EQUITIES: Stocks on the Bounce, But Friday's Highs A Way Off For Now

  • Equity markets are modestly firmer early Monday, with the e-mini S&P higher by close to 20 points ahead of the opening bell. Global futures markets started poorly, extending last week's weakness to touch new cycle lows of 4126.75. But, losses were pared as Europe opened, prompting stocks to show above water. Nonetheless, the intraday recovery remains well short of the Friday highs, which mark first resistance at 4220 for the Sep-21 contract.
  • Across Europe, cash markets are uniformly higher, but gains are modest at present, with the Eurostoxx50 higher by 0.5% while Spain's IBEX-35 lags slightly, but remains higher by 0.2%.
  • Europe's materials and consumer staples sectors are leading the bounce, while healthcare, real estate and financials are the primary laggards.

COMMODITIES: Crude Little Changed as Iranian Election Goes Alongside Expectations

  • WTI and Brent crude futures trade largely in line with last week's range, with the weekend's Iranian Presidential election results largely inline with expectations.

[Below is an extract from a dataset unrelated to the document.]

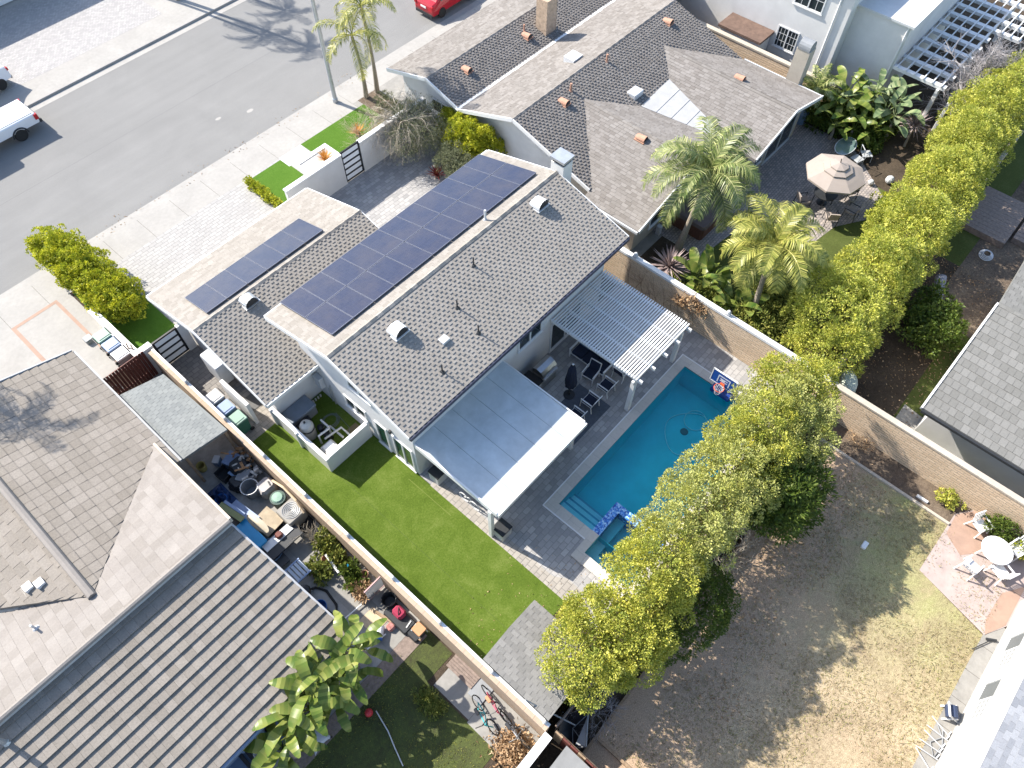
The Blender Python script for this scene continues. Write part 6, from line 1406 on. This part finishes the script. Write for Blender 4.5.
# ------------------------------------------------------------------ left neighbour's clutter
def tub(name, label, x, y, z0, r, h, m, cat, rim=None, n=18, wall=.02):
    t = thing(name, label, cat, (x, y, z0))
    f = M(); f.lathe((x, y, z0+.004), [(r*.82, 0), (r, h), (r-wall, h), (r*.8-wall, .03), (.01, .03)], n); f.build('body', m, t)
    f = M(); f.tube([(x+r*math.cos(2*PI*k/n), y+r*math.sin(2*PI*k/n), z0+h) for k in range(n+1)], .02, 5); f.build('rim', rim or m, t); return t
tub('drum', 'large dark drum with a white rim in the cluttered side yard', 2.37, 16.25, 0, .36, .62, GREYP, 'drum', rim=WPL)
t = thing('trash_can', 'dark green trash can with a pale green lid beside the block wall', 'trash can', (2.95, 12.9, 0)); x, y = 2.83, 14.93
f = M(); f.lathe((x, y, .01), [(.27, 0), (.33, .72)], 16); f.build('body', mat('dark_green_plastic', (.03, .06, .05), .5), t); f = M(); f.lathe((x, y, .735), [(.33, 0), (.32, .03), (.02, .035)], 16); f.build('rim', mat('dark_green_plastic', (.03, .06, .05), .5), t); f = M(); f.lathe((x, y, .772), [(.25, 0), (.2, .05), (.02, .06)], 16); f.build('lid', GLID, t)
x, y = 2.84, 15.86
t = thing('sack_pile', 'pale grey stuffed sack between the white-rimmed drum and the green trash can', 'sack', (x, y, 0)); f = M(); f.rbox(x-.35, x+.38, y-.35, y+.35, .01, .62, .16); f.build('body', mat('grey_sack', (.40, .38, .37), .9, var=.15), t); f = M(); f.bar((x+.15, y-.2, .64), (x+.2, y+.0, .64), .06, .02); f.build('handle', DARK, t)
x, y = 2.83, 14.09
t = thing('air_conditioner', 'beige air conditioning unit with a round top grille by the block wall', 'air conditioner', (x, y, 0))
f = M(); f.rbox(x-.45, x+.40, y-.45, y+.45, .01, .78, .06); f.build('casing', mat('putty_metal', (.24, .23, .21), .6, var=.06), t)
f = M()
for k in range(5): f.tube([(x+.07*(k+1)*math.cos(a), y+.07*(k+1)*math.sin(a), .80) for a in [i*PI/9 for i in range(19)]], .012, 4)
f.build('grille', GALV, t)
x, y = 2.84, 13.56
t = thing('tyre', 'old black tyre lying next to the air conditioning unit', 'tyre', (x, y, 0)); f = M()
f.lathe((x, y, .01), [(.2, .02), (.36, 0), (.42, .06), (.42, .16), (.36, .22), (.2, .2), (.18, .1)], 22); f.build('tread', RUBBER, t)
def crate(name, label, x, y, z, sx, sy, h, m, rot, cat='crate', lid=None):
    t = thing(name, label, cat, (x, y, z)); T = RZ(rot, (x, y, z+.004)); f = M()
    f.box(-sx, sx, -sy, sy, 0, .03, T)
    for a in ((-sx, sx, -sy, -sy+.025), (-sx, sx, sy-.025, sy), (-sx, -sx+.025, -sy+.025, sy-.025), (sx-.025, sx, -sy+.025, sy-.025)): f.box(*a, .03, h, T)
    f.build('body', m, t)
    if lid: g_ = M(); g_.rbox(-sx-.02, sx+.02, -sy-.02, sy+.02, h+.002, h+.05, .02, T); g_.build('lid', lid, t)
    return t
crate('plastic_crate', 'slate-blue lidded tote at the top of the clutter by the lean-to roof', 2.67, 17.90, 0, .3, .25, .5, DENIM, .3, lid=BLID)
crate('plastic_crate', 'slate-blue tote under the orange scrap wood', 2.56, 17.33, 0, .34, .24, .42, DENIM, .2, lid=DENIM)
crate('plastic_crate', 'grey-blue tote nearest the white-rimmed drum', 2.55, 16.93, 0, .28, .22, .5, mat('grey_blue_plastic', (.16, .2, .27), .4), .5, lid=GREYP)
crate('plastic_crate', 'black open crate in the middle of the clutter', 2.18, 17.76, 0, .36, .3, .32, DARK, .1)
crate('plastic_crate', 'dark crate against the white-rimmed drum', 2.18, 16.94, 0, .3, .26, .3, DARK, .4)
crate('plastic_crate', 'pale blue box in the clutter below the lean-to edge', 2.25, 18.44, 0, .16, .12, .35, BLID, .6, lid=WLID)
rr = random.Random(11)
t = thing('scrap_wood', 'heap of orange scrap wood pieces against the block wall', 'wood pile', (2.97, 17.79, 0)); f = M()
x, y = 2.95, 17.59
for i in range(26): a = rr.uniform(0, PI); c_ = Vector((x+rr.uniform(-.35, .5), y+rr.uniform(-.75, .6), rr.uniform(.1, .75))); d_ = Vector((math.cos(a), math.sin(a), rr.uniform(-.4, .4)))*rr.uniform(.08, .22); f.bar(c_-d_, c_+d_, rr.uniform(.04, .12), .04)
f.build('pieces', mat('orange_wood', (.42, .22, .10), .8, var=.4, scale=6), t)
t = thing('scrap_heap', 'heap of pale odds and ends beside the orange scrap wood', 'scrap', (2.89, 17.39, 0)); f = M(); x, y = 2.83, 17.10
for i in range(40): a = rr.uniform(0, PI); c_ = Vector((x+rr.uniform(-.4, .35), y+rr.uniform(-.5, .5), rr.uniform(.1, .7))); d_ = Vector((math.cos(a), math.sin(a), rr.uniform(-.5, .5)))*rr.uniform(.06, .16); f.bar(c_-d_, c_+d_, rr.uniform(.05, .12))
f.build('pieces', mat('mixed_scrap', (.48, .45, .41), .7, var=.6, scale=5), t)
t = thing('bundle', 'dark wrapped bundle under the edge of the pale lean-to roof', 'bundle', (2.6, 17.3, 0)); f = M(); f.rbox(2.3, 3.1, 17.0, 17.8, .01, .7, .2); f.rbox(1.9, 2.4, 16.6, 17.3, .01, .5, .15); f.build('cover', DARK, t)
t = thing('plank', 'curved pale board leaning along the block wall', 'plank', (3.2, 14.3, 0)); f = M(); f.tube([(3.15, 15.6, .9), (3.22, 14.9, 1.15), (3.2, 14.1, 1.1), (3.1, 13.6, .8)], .05, 5); f.build('board', PALEWOOD, t)
t = thing('tarpaulin', 'crumpled dark blue tarpaulin against the wall of the tiled house', 'tarpaulin', (1.33, 17.02, 0)); x, y = 1.30, 17.02
r = np.random.default_rng(5); f = M(); n = 9; vs = [(x-.45+.9*i/(n-1), y-.6+1.2*j/(n-1), .05+.45*abs(math.sin(i*1.3+j*.8))*math.sin(PI*i/(n-1))*math.sin(PI*j/(n-1))+.02*r.random()) for j in range(n) for i in range(n)]
f.add(vs, [(j*n+i, j*n+i+1, j*n+n+i+1, j*n+n+i) for j in range(n-1) for i in range(n-1)]); f.build('sheet', mat('blue_tarp', (.02, .045, .12), .6), t)
tub('bucket', 'blue bucket beside the crumpled tarpaulin', 1.30, 16.85, 0, .24, .3, BLUEP, 'bucket')
t = thing('board', 'pale blue panel leaning on the eave of the tiled house', 'board', (1.06, 17.12, 0)); f = M(); f.bar((1.45, 16.3, .35), (1.6, 14.9, .5), .5, .05); f.build('panel', BLID, t)
t = thing('yellow_bucket', 'dusty yellow bucket under the corner of the lean-to roof', 'bucket', (1.63, 18.80, 0)); x, y = 1.65, 18.70; f = M(); f.lathe((x, y, .01), [(.17, 0), (.2, .36), (.17, .36), (.14, .05)], 14); f.build('body', mat('dusty_yellow', (.33, .26, .08), .6), t)
t = thing('side_board', 'olive and white striped board at the corner of the beige tiled roof', 'board', (1.21, 15.92, 0)); x, y = 1.20, 15.74; f = M(); f.bar((x-.1, y+.6, .9), (x+.1, y-.6, .9), .25, .05); f.build('panel', mat('olive_board', (.26, .27, .12), .7), t); f = M(); f.bar((x+.1, y+.55, .94), (x+.28, y-.5, .94), .12, .04); f.build('trim', BLID, t)
t = thing('surfboard', 'cream surfboard leaning above the cyan bin', 'surfboard', (1.44, 14.90, 0)); x, y = 1.60, 14.60; f = M(); f.lathe((0, 0, 0), [(.02, -.03), (1, 0), (.02, .03)], 20, Matrix.Translation((x, y, .85)) @ Matrix.Rotation(-PI/2+.1, 4, 'Z') @ Matrix.Rotation(.25, 4, 'X') @ Matrix.Diagonal((.6, .2, 1, 1))); f.build('deck', mat('cream_board', (.36, .31, .23), .4), t)
M().rbox(1.72, 2.02, 13.55, 13.85, .3, .75, .08).solo('cooler', MAROON, 'dark red box between the striped board and the surfboard', 'box')
t = thing('storage_bin', 'bright cyan plastic bin along the wall of the tiled house', 'bin', (1.11, 15.00, 0)); x, y = 1.16, 14.59; f = M(); f.rbox(x-.28, x+.25, y-.75, y+.6, .2, .7, .05); f.build('body', CYANP, t); f = M(); f.rbox(x-.30, x+.27, y-.78, y+.62, .702, .76, .04); f.build('lid', CYANP, t)
t = thing('plywood_sheet', 'pale plywood sheet lying across the path by the air conditioning unit', 'board', (1.95, 14.63, 0)); x, y = 1.94, 14.60; f = M(); f.box(-.45, .45, -.5, .5, 0, .03, Matrix.Translation((x, y, .4)) @ Matrix.Rotation(.1, 4, 'Z')); f.build('sheet', mat('dusty_plywood', (.34, .28, .20), .85, var=.2, scale=4), t); f = M(); f.box(-.35, .35, -.4, .4, -.38, -.01, Matrix.Translation((x, y, .4))); f.build('support', DARK, t)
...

This leaves diplomats negotiating the nuclear deal looking to a seventh round of discussions with Tehran after the new President-elect Raisi reaffirmed their intention to seek the removal of sanctions.
  • This leaves directional parameters for WTI unchanged at last week's cycle high of $72.99/bbl.
  • In precious metals space, gold and silver both trade higher, with a modest pullback in the dollar helping relieve some of the downside pressure evident in recent sessions. Gold support undercuts at $1761.1 Jun 18 low, while first resistance crosses at $1825.4.